What the law allows - and why newsrooms rarely do it
The US Supreme Court has repeatedly ruled that the government generally cannot punish news organisations for publishing truthful information drawn from public records, even when that information includes a rape victim’s name.
When states attempted in the 1970s and 1980s to penalise outlets for identifying victims whose names already appeared in court documents or police reports, the court found such penalties unconstitutional under the First Amendment.
Yet newsrooms responded by exercising greater restraint, not less. Influenced by feminist activists, victim advocates and internal newsroom debates, many organisations adopted policies against identifying victims of sexual assault, particularly without consent.
Journalism ethics codes now emphasise minimising harm, caution against naming victims of sex crimes and warn of retraumatisation and stigma. In short, US law permits what newsroom ethics discourage.
How anonymity became the norm - and how #MeToo complicated it
For much of the 20th century, rape victims were routinely named in US news coverage, reflecting unequal gender norms. Victims’ reputations were treated as public property, while accused men were often portrayed sympathetically.

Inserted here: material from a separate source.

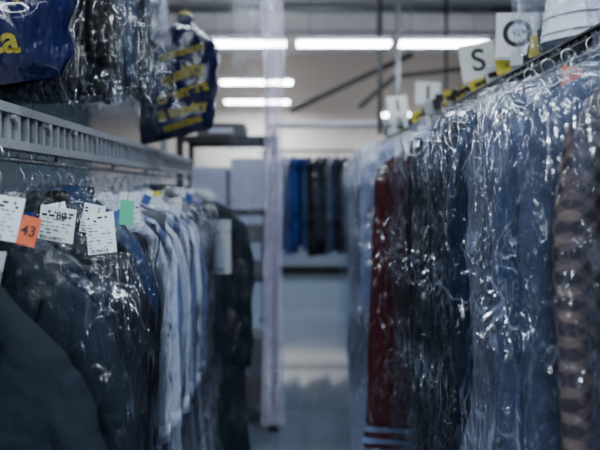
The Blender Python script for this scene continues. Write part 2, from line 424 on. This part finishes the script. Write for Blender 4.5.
# ------------------------------------------------------------------ printed laundry bags
navyfilm = pmat('navy_printed_film',(.006,.008,.045),.2,0,bump=1,bscale=14,stretch=(1,1,.5),coat=.3,bdist=.03)
yel = pmat('yellow_print',(.50,.42,.05),.5)
def printed_bag(loc,hw,H,txts,rot=0,strap=.3,seed=1):
    e=empty('printed_laundry_bag',loc,(0,0,rot)); so=Vector((seed,seed*2,3))
    b=B()
    T=[(-strap+.05,.02,.02),(-strap+.01,.028,.024),(-strap-.03,hw*.6,.06),(-strap-.08,hw*.9,.075),(-strap-.16,hw,.08),(-strap-H*.6,hw*1.0,.085),(-strap-H*.85,hw*.99,.075),(-strap-H*.96,hw*.95,.05),(-strap-H,hw*.9,.012)]
    def disp(p,ca,sa,t):
        r=1-2.4*abs(noise.noise(Vector((p.x*6+p.z*4,sa,p.z*4))+so)); k=max(0,1-abs(t-.5)*.6)
        r2=1-2.4*abs(noise.noise(Vector((p.x*14-p.z*9,sa,p.z*8))+so))
        g=noise.noise(Vector((math.atan2(p.x,.05-(p.z+strap)) *6,sa,0))+so)*max(0,1-t*2.2)
        return Vector((p.x+ca*(.016*r+.006*r2)-.04*t*(1 if seed>3 else 0),p.y+sa*(.014*r+.006*r2+.02*g)*k,p.z+.04*t*t*p.x/hw))
    b.loft(T,70,72,0,.7,disp,True)
    b.tube([(0,0,-strap+.06),(0,0,-strap+.035)],.026,1,16)
    o=b.obj('bag_film',[navyfilm,yel],e)
    h=B(); h.tube([(.015,0,-.03)]+[(.018*math.cos(math.radians(x)),0,-.018+.018*math.sin(math.radians(x))) for x in range(0,181,30)]+[(0,0,-.05),(0,0,-strap+.05)],.002,0,6); h.obj('wire_hook',[wire],e)
    for (s,sz,x,z,tl) in txts:
        t=text(s,sz,yel,e,(x,-.118,z),(math.pi/2,tl,0),'printed_lettering',.002)
        sw=t.modifiers.new('wrap','SHRINKWRAP'); sw.target=o; sw.wrap_method='PROJECT'; sw.use_project_z=True; sw.use_negative_direction=True; sw.use_positive_direction=True; sw.offset=.004; sw.wrap_mode='ABOVE_SURFACE'
    return e
printed_bag((-.74,1.31,UZ),.265,.83,[('cleaners',.15,-.04,-.80,-.2),('laundry & pressing',.05,.0,-.92,-.1),('cleaning.ca',.075,.015,-1.02,-.08),('quality',.12,.05,-.66,-.1)],.0,.28,2)
printed_bag((-.475,2.72,UZ),.155,.50,[('quality',.075,0,-.81,-.35),('cleaners',.07,0,-.89,-.32),('& laundry',.055,0,-.97,-.3),('=====',.07,0,-.72,-.3),('=====',.06,0,-1.03,-.3)],.0,.58,5)

# ------------------------------------------------------------------ rails / conveyors
def conveyor(name,x,y0,y1,z,h=.10,pitch=.045,mat=whitesteel,rod=None,fl=.012):
    b=B(); ym=(y0+y1)/2; ln=y1-y0
    for zz in(z,z+h):
        b.box((x,ym,zz),(.045,ln,fl),0); b.box((x+.02,ym,zz+(.006 if zz==z else -.006)),(.004,ln,fl*1.3),0)
    n=int(ln/pitch)
    for i in range(n):
        yy=y0+(i+.5)*pitch
        b.box((x,yy,z+h/2),(.034,.014,h),0)
        if i%4==0: b.tube([(x+.02,yy,z+h*.7),(x+.032,yy,z+h*.7)],.008,1,10)
    b.box((x-.01,ym,z+h/2),(.006,ln,h),2)
    if rod is not None:
        b.tube([(x,y0,rod),(x,y1,rod)],.007,1,10)
        for i in range(int(ln/.5)+1):
            b.box((x,y0+.05+i*.5,(rod+z)/2),(.008,.02,z-rod+.01),1)
    return b.obj(name,[mat,steel,gapm],None,False)
conveyor('garment_conveyor_rail',LX,.55,3.65,1.795,.085,rod=1.768)
conveyor('garment_conveyor_rail',RX+.03,.5,5.0,2.065,.02,mat=darksteel,rod=2.038,fl=.006)
for nm,x,y0,y1 in(('overhead_garment_rail',UX,.5,3.6),('overhead_garment_rail',.88,.8,2.3)):
    b=B(); b.tube([(x,y0,UZ-.02),(x,y1,UZ-.02)],.015,0,12)
    for yy in(y0+.3,(y0+y1)/2,y1-.1):
        b.tube([(x,yy,UZ-.02),(x,yy,4.4)],.01,0,8)
        b.tube([(x,yy-.0,4.38),(x,yy,4.4)],.05,0,12)
    if x<0:
        b.tube([(x,2.72,UZ-.02),(-.44,2.72,UZ-.02)],.01,0,10); b.tube([(-.44,2.72,UZ-.02),(-.43,2.72,UZ-.02)],.016,0,10)
    b.obj(nm,[steel])
def upright(x,y,z,mat=steel):
    b=B(); b.box((x,y,z/2),(.035,.035,z),0); b.box((x,y,.006),(.12,.12,.012),0)
    for s in(-1,1): b.tube([(x+s*.04,y,.012),(x+s*.04,y,.02)],.008,0,6)
    return b.obj('rack_upright',[mat],None,False)
for y in(.5,3.70): upright(LX,y,1.86)
for y in(.45,5.05): upright(RX,y,2.065)
b=B(); b.box((-.72,3.42,2.42),(.03,.03,1.22),0); b.box((-.685,3.42,1.82),(.08,.03,.03),0); b.box((-.74,3.42,3.0),(.16,.03,.03),0); b.obj('rail_bracket_post',[whitesteel],None,False)

def card(y,ch,w=.14,h=.16,x=.776,z=2.225,rot=0,lean=0,tilt=0):
    e=empty('letter_divider_card',(x,y,z),(tilt,lean,rot)); b=B()
    b.box((0,0,0),(w,.003,h),0); b.box((0,.003,-h/2-.02),(.03,.003,.06),1)
    b.box((0,-.002,-h/2+.006),(w,.002,.004),1)
    b.obj('card_board',[paper_w,steel],e,False,bevel=.0012)
    text(ch,h*.80,ink,e,(0,-.003,.005),name='card_letter',bold=.002)
card(2.05,'O',rot=-.1,lean=.02); card(2.47,'S',w=.145,h=.16,rot=-.15,lean=-.14)
card(3.38,'I',w=.14,h=.135,z=2.24,lean=.05); card(4.3,'I',w=.14,h=.14,z=2.24,rot=.2); card(3.9,'I',w=.13,h=.14,z=2.24,x=.70,lean=-.1)
b=B(); yy=1.75
while yy<4.6:
    ww=U(.03,.06); mi=random.choice([0,0,1,2,1]); hh=U(.05,.08)
    if any(c-.2<yy<c for c in(2.05,2.47)): hh=.045
    zc=2.105+hh/2
    if not any(abs(yy-c)<.02 for c in(2.05,2.47,3.38,3.9,4.3)):
        b.box((.755+U(-.02,.05),yy,zc),(ww*1.1,.003,hh),mi,(0,U(-.4,.4),U(-.5,.2)))
        if mi!=1: b.box((.765,yy-.006,zc),(ww*.6,.002,hh*.3),1,(0,U(-.3,.3),0))
    yy+=U(.03,.06)
b.obj('rail_number_tags',[paper_y,ink,paper,paper_y],None,False)
b=B(); yy=1.5
while yy<3.0:
    mi=random.choice([0,1,1,2,3]); w,h=U(.02,.04),U(.03,.05)
    b.box((LX+U(.02,.2),yy,1.66+U(-.03,.02)),(w,.002,h),mi,(U(-.2,.2),U(-.6,.6),U(-.5,.3)))
    yy+=U(.07,.12)
b.obj('paper_ticket_stack',[paper,paper_b,paper,paper_y],None,False)

# ------------------------------------------------------------------ shelf unit
b=B(); sx0,sx1,sy0,sy1=-.78,-.115,4.25,4.75
for x in(sx0,sx1):
    for y in(sy0,sy1):
        b.box((x,y,1.06),(.045,.045,2.12),0); b.box((x,y,.005),(.08,.08,.01),0)
for z in(.12,1.08,1.55,2.07):
    b.box(((sx0+sx1)/2,(sy0+sy1)/2,z),(sx1-sx0+.04,sy1-sy0,.018),0)
    for y in(sy0,sy1): b.box(((sx0+sx1)/2,y,z-.01),(sx1-sx0+.04,.012,.05),0)
b.obj('storage_shelf_unit',[darksteel],None,False,bevel=.002)
cardb=pmat('carton_brown',(.06,.05,.055),.8); cardw=pmat('carton_white',(.34,.36,.46),.7)
def carton(x,y,z,w,d,h,m,rot=0):
    b=B(); b.box((0,0,h/2),(w,d,h),0); b.box((0,-d/2-.001,h*.5),(w*.5,.002,h*.35),1); b.box((0,0,h+.001),(.05,d,.002),2)
    for s in(-1,1): b.box((s*w*.25,0,h+.003),(w*.48,d*.98,.004),0,(0,s*.03,0))
    b.obj('storage_carton',[m,cardw,cardb],None,False,(x,y,z),(0,0,rot),.003)
carton(-.60,4.48,1.561,.28,.34,.30,cardw); carton(-.30,4.48,1.561,.26,.34,.36,cardw); 
carton(-.55,4.48,1.09,.36,.34,.26,cardb); carton(-.26,4.48,1.09,.2,.32,.34,cardb)
carton(-.45,4.48,.13,.5,.34,.5,cardb); carton(-.5,4.5,2.082,.35,.3,.10,cardb)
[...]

By the 1970s and 1980s, feminist movements highlighted underreporting and stigma, arguing that fear of public exposure discouraged victims from coming forward. This advocacy helped spur rape shield laws and, in some states, restrictions on publishing victims’ names.

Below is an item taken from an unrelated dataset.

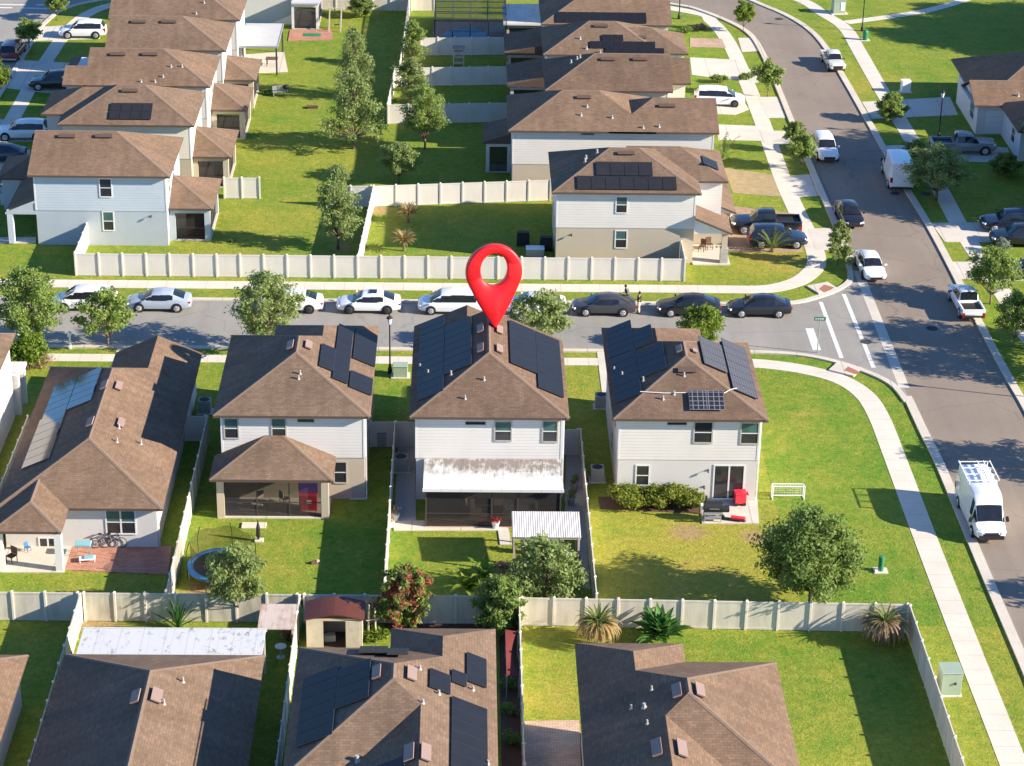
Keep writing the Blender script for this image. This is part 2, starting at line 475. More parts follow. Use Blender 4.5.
for nm, c in dict(white=(0.80, 0.80, 0.80), silver=(0.36, 0.42, 0.50), charcoal=(0.045, 0.045, 0.055), black=(0.012, 0.012, 0.014),
                  navy=(0.012, 0.018, 0.04), gray=(0.22, 0.225, 0.23), maroon=(0.12, 0.018, 0.03), purple=(0.05, 0.02, 0.10), pale_silver=(0.60, 0.60, 0.58)).items():
    M['paint_' + nm] = paint('car_paint_' + nm, c)


# ------------------------------------------------------------------ meshes
class MB:
    def __init__(s):
        s.v, s.f, s.mi = [], [], []

    def face(s, pts, mi=0):
        b = len(s.v)
        s.v += [tuple(p) for p in pts]
        s.f.append(tuple(range(b, b + len(pts))))
        s.mi.append(mi)

    def box(s, x0, x1, y0, y1, z0, z1, mi=0):
        b = len(s.v)
        s.v += [(x, y, z) for z in (z0, z1) for y in (y0, y1) for x in (x0, x1)]
        for q in ((0, 2, 3, 1), (4, 5, 7, 6), (0, 1, 5, 4), (2, 6, 7, 3), (0, 4, 6, 2), (1, 3, 7, 5)):
            s.f.append(tuple(b + i for i in q))
            s.mi.append(mi)

    def obox(s, p, q, w, h, mi=0, up=(0, 0, 1)):
        """box beam from p to q, w wide and h tall, its centre line on p-q"""
        p, q = Vector(p), Vector(q)
        d = (q - p).normalized()
        u = Vector(up)
        a = d.cross(u)
        if a.length < 1e-4:
            a = d.cross(Vector((1, 0, 0)))
        a.normalize()
        c = a.cross(d)
        b = len(s.v)
        for e in (p, q):
            for sa, sc in ((-1, -1), (1, -1), (1, 1), (-1, 1)):
                s.v.append(tuple(e + a * sa * w / 2 + c * sc * h / 2))
        for f in ((0, 1, 2, 3), (7, 6, 5, 4), (0, 4, 5, 1), (1, 5, 6, 2), (2, 6, 7, 3), (3, 7, 4, 0)):
            s.f.append(tuple(b + i for i in f))
            s.mi.append(mi)

    def cyl(s, p, q, r0, r1=None, n=10, mi=0, caps=True):
        r1 = r0 if r1 is None else r1
        p, q = Vector(p), Vector(q)
        d = (q - p).normalized()
        a = d.orthogonal().normalized()
        c = d.cross(a)
        b = len(s.v)
        for e, r in ((p, r0), (q, r1)):
            for i in range(n):
                t = 2 * math.pi * i / n
                s.v.append(tuple(e + (a * math.cos(t) + c * math.sin(t)) * r))
        for i in range(n):
            j = (i + 1) % n
            s.f.append((b + i, b + j, b + n + j, b + n + i))
            s.mi.append(mi)
        if caps:
            s.f.append(tuple(b + i for i in range(n))[::-1])
            s.f.append(tuple(b + n + i for i in range(n)))
            s.mi += [mi, mi]

    def tube(s, pts, r, n=6, mi=0):
        for i in range(len(pts) - 1):
            s.cyl(pts[i], pts[i + 1], r, r, n, mi)

    def lathe(s, c, prof, n=16, mi=0):
        """profile of (radius, z) turned round the vertical through c"""
        b = len(s.v)
        for r, z in prof:
            for i in range(n):
                t = 2 * math.pi * i / n
                s.v.append((c[0] + r * math.cos(t), c[1] + r * math.sin(t), c[2] + z))
        for k in range(len(prof) - 1):
            for i in range(n):
                j = (i + 1) % n
                s.f.append((b + k * n + i, b + k * n + j, b + (k + 1) * n + j, b + (k + 1) * n + i))
                s.mi.append(mi)
        for k, flip in ((0, True), (len(prof) - 1, False)):
            t = tuple(b + k * n + i for i in range(n))
            s.f.append(t[::-1] if flip else t)
            s.mi.append(mi)

    def prism(s, poly, z0, z1, mi=0, bottom=True):
        n = len(poly)
        b = len(s.v)
        s.v += [(p[0], p[1], z0) for p in poly] + [(p[0], p[1], z1) for p in poly]
        for i in range(n):
            j = (i + 1) % n
            s.f.append((b + i, b + j, b + n + j, b + n + i))
            s.mi.append(mi)
        s.f.append(tuple(b + n + i for i in range(n)))
        s.mi.append(mi)
        if bottom:
            s.f.append(tuple(b + i for i in range(n))[::-1])
            s.mi.append(mi)

    def ribbon(s, pts, wl, wr, z0, z1, mi=0):
        """strip along a polyline, wl to its left and wr to its right, z0..z1 tall"""
        L, Rr = [], []
        for i, p in enumerate(pts):
            a = Vector(pts[max(i - 1, 0)][:2])
            c = Vector(pts[min(i + 1, len(pts) - 1)][:2])
            d = (c - a).normalized()
            nrm = Vector((-d.y, d.x))
            L.append(Vector(p[:2]) + nrm * wl)
            Rr.append(Vector(p[:2]) - nrm * wr)
        s.strip(L, Rr, z0, z1, mi)

    def strip(s, L, Rr, z0, z1, mi=0):
        b = len(s.v)
        n = len(L)
        for a, c in zip(L, Rr):
            s.v += [(a[0], a[1], z0), (c[0], c[1], z0), (c[0], c[1], z1), (a[0], a[1], z1)]
        for i in range(n - 1):
            k, m = b + 4 * i, b + 4 * (i + 1)
            for q in ((0, 1), (1, 2), (2, 3), (3, 0)):
                s.f.append((k + q[0], k + q[1], m + q[1], m + q[0]))
                s.mi.append(mi)
        s.f.append((b + 3, b + 2, b + 1, b))
        e = b + 4 * (n - 1)
        s.f.append((e, e + 1, e + 2, e + 3))
        s.mi += [mi, mi]

    def build(s, name, mats, parent=None, org=None, smooth=False, fix=True):
        o3 = Vector(org) if org is not None else Vector((0, 0, 0))
        me = bpy.data.meshes.new(name)
        me.from_pydata([tuple(Vector(v) - o3) for v in s.v], [], s.f)
        if not isinstance(mats, (list, tuple)):
            mats = [mats]
        for m in mats:
            me.materials.append(M[m] if isinstance(m, str) else m)
        me.polygons.foreach_set('material_index', s.mi)
        if fix:
            bm = bmesh.new()
            bm.from_mesh(me)
            bmesh.ops.recalc_face_normals(bm, faces=bm.faces)
            bm.to_mesh(me)
            bm.free()
        if smooth:
            me.polygons.foreach_set('use_smooth', [True] * len(me.polygons))
        me.update()
        o = bpy.data.objects.new(name, me)
        COL.objects.link(o)
        if parent is not None:
            o.parent = parent
        elif org is not None:
            o.location = o3
        return o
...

By the 1980s, most newsrooms had adopted a default policy of anonymity.
The #MeToo movement later complicated this approach. Survivors in workplaces, politics and entertainment began speaking publicly - often under their own names, about serial abuse and institutional protection. Their stories forced newsrooms to reconsider whose voices should anchor coverage.
Still, #MeToo unfolded within existing news conventions. Investigations often prioritised the downfall of powerful men, leaving less room for survivors’ ongoing experiences of recovery, legal uncertainty and social fallout.
The unintended effects of keeping survivors faceless
Policies against naming victims serve important purposes. Survivors may face harassment, job loss or retaliation. For minors, the risks are even greater. In many communities, anonymity is essential protection.
But media research shows that naming patterns matter. When alleged perpetrators are portrayed as complex individuals - named, contextualised and humanised, while victims are reduced to anonymous “accusers,” audiences are more likely to empathise with the suspect and scrutinise the victim.
In high-profile cases like Epstein’s, the effect is magnified. Powerful men are named, speculated about and analysed. Survivors, unless they fight to be heard, remain a blurred mass.
Anonymity meant to protect can instead flatten lived experience, collapsing diverse stories of grooming, coercion and survival into a single faceless category.
What the Epstein case reveals about news values
That flattening makes this moment in the Epstein story especially revealing. The suspense centres less on whether more survivors will be heard and more on which influential names might be exposed.
Carefully anonymising survivors while breathlessly chasing elite connections sends an implicit message about whose identities matter most.
A more survivor-centred approach would ask different questions: Which survivors want to speak on the record, and why? How can journalism respect requests for anonymity while still conveying individuality and agency?
These are not only ethical questions - they are editorial ones. They force newsrooms to consider whether the most important part of the Epstein story is the next powerful name to surface, or the lives of the people whose abuse made that name newsworthy at all.